Griffiths: Except from “[Pigs]” it was the only one we recorded in just one take together as a band in a room. That one is just totally about the song. It does differentiate from the album because it’s so pure, but this song has the soul of the album on it. It’s about someone longing for a life they’re no longer living.

My favourite band when I was younger was Radiohead, and they have a song called “True Love Waits” which Thom Yorke did as a live acoustic song, which existed as a fan favourite, and then they put it on their last album. It was fine but it never quite hits home in the same way. There’s something so pure and innately romantic about the original version. Also, we had Jurassic Park playing on a projector whilst recording that one.

Blackwell: I’m sure we’ll do some other versions, but we did do a more layered Bon Iver-esque version of it with vocal effects which felt great, but when we played it back, we realised there was no emotion in it. We’ve nearly released it before, but we just couldn’t get it right.
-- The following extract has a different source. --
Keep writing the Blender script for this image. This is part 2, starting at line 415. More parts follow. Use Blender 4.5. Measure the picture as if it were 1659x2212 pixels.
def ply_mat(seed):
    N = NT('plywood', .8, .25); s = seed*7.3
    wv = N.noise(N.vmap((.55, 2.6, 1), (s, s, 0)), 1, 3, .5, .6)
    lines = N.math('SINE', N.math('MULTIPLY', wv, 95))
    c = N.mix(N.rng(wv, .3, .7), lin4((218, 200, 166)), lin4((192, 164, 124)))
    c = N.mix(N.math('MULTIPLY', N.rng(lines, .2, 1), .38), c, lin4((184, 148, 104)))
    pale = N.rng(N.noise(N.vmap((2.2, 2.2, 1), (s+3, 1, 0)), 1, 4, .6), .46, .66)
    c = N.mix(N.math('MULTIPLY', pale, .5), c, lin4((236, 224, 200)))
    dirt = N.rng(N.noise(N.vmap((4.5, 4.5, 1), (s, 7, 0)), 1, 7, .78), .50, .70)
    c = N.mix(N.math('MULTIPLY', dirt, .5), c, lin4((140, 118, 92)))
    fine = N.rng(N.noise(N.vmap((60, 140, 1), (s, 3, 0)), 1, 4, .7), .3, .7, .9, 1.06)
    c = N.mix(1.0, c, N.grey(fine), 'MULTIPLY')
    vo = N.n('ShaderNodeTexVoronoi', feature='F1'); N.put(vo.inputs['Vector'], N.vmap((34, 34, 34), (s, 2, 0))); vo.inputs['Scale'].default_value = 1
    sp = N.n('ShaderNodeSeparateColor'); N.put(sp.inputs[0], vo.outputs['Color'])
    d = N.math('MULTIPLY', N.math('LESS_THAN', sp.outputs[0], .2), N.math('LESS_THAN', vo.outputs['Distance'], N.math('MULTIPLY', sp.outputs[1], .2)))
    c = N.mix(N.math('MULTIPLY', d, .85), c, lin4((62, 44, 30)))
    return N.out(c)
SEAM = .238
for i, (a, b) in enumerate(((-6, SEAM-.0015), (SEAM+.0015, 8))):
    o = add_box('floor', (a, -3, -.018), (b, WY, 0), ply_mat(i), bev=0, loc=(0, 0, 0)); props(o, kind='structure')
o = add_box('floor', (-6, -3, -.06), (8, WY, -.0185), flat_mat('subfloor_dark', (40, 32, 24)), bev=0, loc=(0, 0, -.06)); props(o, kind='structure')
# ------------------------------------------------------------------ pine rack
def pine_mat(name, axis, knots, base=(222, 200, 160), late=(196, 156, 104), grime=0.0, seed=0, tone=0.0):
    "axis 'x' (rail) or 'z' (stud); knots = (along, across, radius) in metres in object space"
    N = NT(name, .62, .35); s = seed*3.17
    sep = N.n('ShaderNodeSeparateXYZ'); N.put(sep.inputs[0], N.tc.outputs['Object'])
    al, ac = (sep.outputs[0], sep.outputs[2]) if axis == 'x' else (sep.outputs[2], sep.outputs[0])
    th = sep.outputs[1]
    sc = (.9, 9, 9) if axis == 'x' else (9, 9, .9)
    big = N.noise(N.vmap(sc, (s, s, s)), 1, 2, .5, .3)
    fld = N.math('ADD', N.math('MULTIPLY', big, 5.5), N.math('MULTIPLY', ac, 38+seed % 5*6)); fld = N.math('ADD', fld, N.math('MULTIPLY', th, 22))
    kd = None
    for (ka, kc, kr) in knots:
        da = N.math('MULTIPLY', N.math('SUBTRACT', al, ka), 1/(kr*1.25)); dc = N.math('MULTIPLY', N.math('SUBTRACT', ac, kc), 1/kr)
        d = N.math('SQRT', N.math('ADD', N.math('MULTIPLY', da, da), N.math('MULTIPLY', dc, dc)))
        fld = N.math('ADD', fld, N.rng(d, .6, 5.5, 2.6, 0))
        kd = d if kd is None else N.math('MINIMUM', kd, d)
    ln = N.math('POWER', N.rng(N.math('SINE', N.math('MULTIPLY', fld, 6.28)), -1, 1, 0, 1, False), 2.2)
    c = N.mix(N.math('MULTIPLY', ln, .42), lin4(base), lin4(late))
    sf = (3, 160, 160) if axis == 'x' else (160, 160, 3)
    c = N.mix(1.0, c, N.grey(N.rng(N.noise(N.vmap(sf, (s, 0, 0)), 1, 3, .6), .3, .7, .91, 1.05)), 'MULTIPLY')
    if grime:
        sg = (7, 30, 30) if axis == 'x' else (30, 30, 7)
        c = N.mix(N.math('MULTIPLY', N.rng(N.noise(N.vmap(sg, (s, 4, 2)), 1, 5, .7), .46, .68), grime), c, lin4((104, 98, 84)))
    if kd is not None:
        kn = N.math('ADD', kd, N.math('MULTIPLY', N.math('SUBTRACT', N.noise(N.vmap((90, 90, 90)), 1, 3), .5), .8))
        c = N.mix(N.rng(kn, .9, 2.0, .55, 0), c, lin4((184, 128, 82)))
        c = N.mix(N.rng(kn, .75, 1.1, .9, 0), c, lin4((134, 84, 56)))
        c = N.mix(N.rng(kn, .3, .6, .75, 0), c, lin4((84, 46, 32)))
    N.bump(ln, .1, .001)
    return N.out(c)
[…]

Hirons: We all saw it as the centrepiece of the album.

The final single to be released from Human Contact is the penultimate track “27”. Could you tell us a little bit more about its placement?

Griffiths: I really liked the idea about an “ego-death”. At first, we expected it to be a bigger, dance song but it worked better being able to tell the story from a more subdued standpoint. I like the way the album winds down, but I hope it doesn’t end on a depressing note. I’d like to think it ends on a calm note.

Blackwell: In my head, the album ends with “27”, and “[Pigs]” almost comes after that as a hidden track. It’s all synth and it’s completely different to us leaving us to be able to do whatever we now want to after. We don’t have to be a guitar band; we don’t have to just do synth. I see the band as a vehicle for Sam’s words and that’s more important than being a particular genre. That’s why the album ends with just Sam in a room on his own.

From Bond-esque cinematic choruses towards the likes of ‘coming of age’ dramas, The Howl & The Hum perfectly capture their art in spine-tingling storytelling.